Como vanguardia artística e intelectual del siglo XX, el surrealismo dejó un legado y una estética que trascendieron su círculo de partidarios. Entre los tantos entusiastas que se alimentaron de esa herencia se cuenta el pintor belga Paul Delvaux (1897-1994), contemporáneo de André Breton y de otros miembros del grupo, quien llegó a participar de la Exposición Internacional del Surrealismo organizada en París en 1938 y de otras muestras, aunque permaneció alejado del punto de efervescencia de sus ideas. Pese a compartir el método de reunir figuras y objetos en contextos que no les pertenecen, jamás se sintió parte del movimiento. “La poesía me acerca a los surrealistas, la teoría me echa para atrás”, explicó alguna vez.
Proveniente de una familia de abogados, Delvaux tuvo que convencer a su padre para que le permitiera acceder a la Académie Royale des Beaux-Arts de Bruselas. Allí comenzó los estudios de arquitectura, aunque finalmente se decidió a estudiar pintura decorativa. Durante esta etapa de formación tuvo cierta afinidad con el grupo de paisajistas Le Sillon, quienes juraron no pintar nunca una figura en sus cuadros. Pero poco después recibiría la influencia de expresionistas como Constant Permeke y Gustave de Smet, que integraban la vanguardia belga de la época. Este contacto temprano con el expresionismo lo llevó a interesarse por la representación del ser humano, especialmente la figura de la mujer, un rasgo que se mantendría constante a lo largo de su obra.
Fue a mediados de la década de 1930 que Delvaux puso su atención en el surrealismo, a partir de la impresión que le provocaron los cuadros metafísicos de Giorgio de Chirico y la obra de René Magritte. Ese hallazgo lo impulsó a transgredir la lógica racionalista a la que lo había ceñido su formación académica. Así es como en su obra comienza a delinearse un estilo en el cual conviven rasgos realistas junto a un inquietante mundo onírico de figuras que parecen sonámbulas, principalmente mujeres desnudas. Criado en un ambiente puritano y mimado por su madre, que le inculcó el miedo a las mujeres, Delvaux se vengó a través de la pintura. No obstante, lejos de sugerir un erotismo carnal, estas figuras silenciosas e introspectivas suelen permanecen en otro plano, en claro contraste con el entorno que se presenta a su alrededor.
En Mujeres de vida galante (140 x 122 cm, óleo sobre lienzo), pintura realizada en 1962, observamos tres cuerpos femeninos incomunicados, en la intemperie de un escenario nocturno hostil para la desnudez que presentan. Son, como definió Paul Eluard en un poema que le dedicó a Delvaux, “grandes mujeres inmóviles, entregadas a su destino: sin conocer nada más que a sí mismas”. El ambiente urbano definido, en el que se puede reconocer la arquitectura de Bruselas, contrasta con la impresión onírica de los personajes, efecto reforzado por el pintor a partir del juego ominoso de sombras prolongadas y luz fría que proyecta una luna anormalmente grande sobre los edificios de ladrillo.
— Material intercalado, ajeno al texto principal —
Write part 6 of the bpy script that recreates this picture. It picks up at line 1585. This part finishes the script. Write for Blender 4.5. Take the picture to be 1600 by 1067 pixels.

La mirada del espectador ocupa un lugar central en sus cuadros, a menudo modulados por puntos de vista inusuales y múltiples puntos de fuga, ventanas o aberturas y espejos. Las líneas, ya sean rectas o artificiales, suelen tener más importancia que la paleta de colores apagados. Tales características revelan la deuda de Delvaux con su compatriota Magritte y con De Chirico, quien también exploró el tren como tema y símbolo en su obra. Mujeres de vida galante pertenece a la colección personal del pintor colombiano Fernando Botero y se puede visitar en el Museo Botero de Bogotá. La pieza convive en sus salas con otras de estilo surrealista que influyeron en la obra del artista latinoamericano, como algunas de De Chirico, Magritte y Max Ernst. Como Botero, Delvaux también tiene su propio museo en la localidad de Saint-Idesbald.
Aunque expuso sus obras en las principales ciudades del hemisferio norte, el arte de Delvaux fue en gran medida incomprensible para el público. Recién pasada la mitad del siglo comenzó a crecer su reputación, con las décadas de los años sesenta y setenta como picos de su productividad. Ya hacia los años ochenta, su vista comenzó a deteriorarse y su pincelada se volvió menos precisa y más impresionista. Sus cuadros tardíos, de colores más vivos y brillantes, muestran una pintura más meditativa, en la que destacan figuras menos aisladas que en sus obras más conocidas.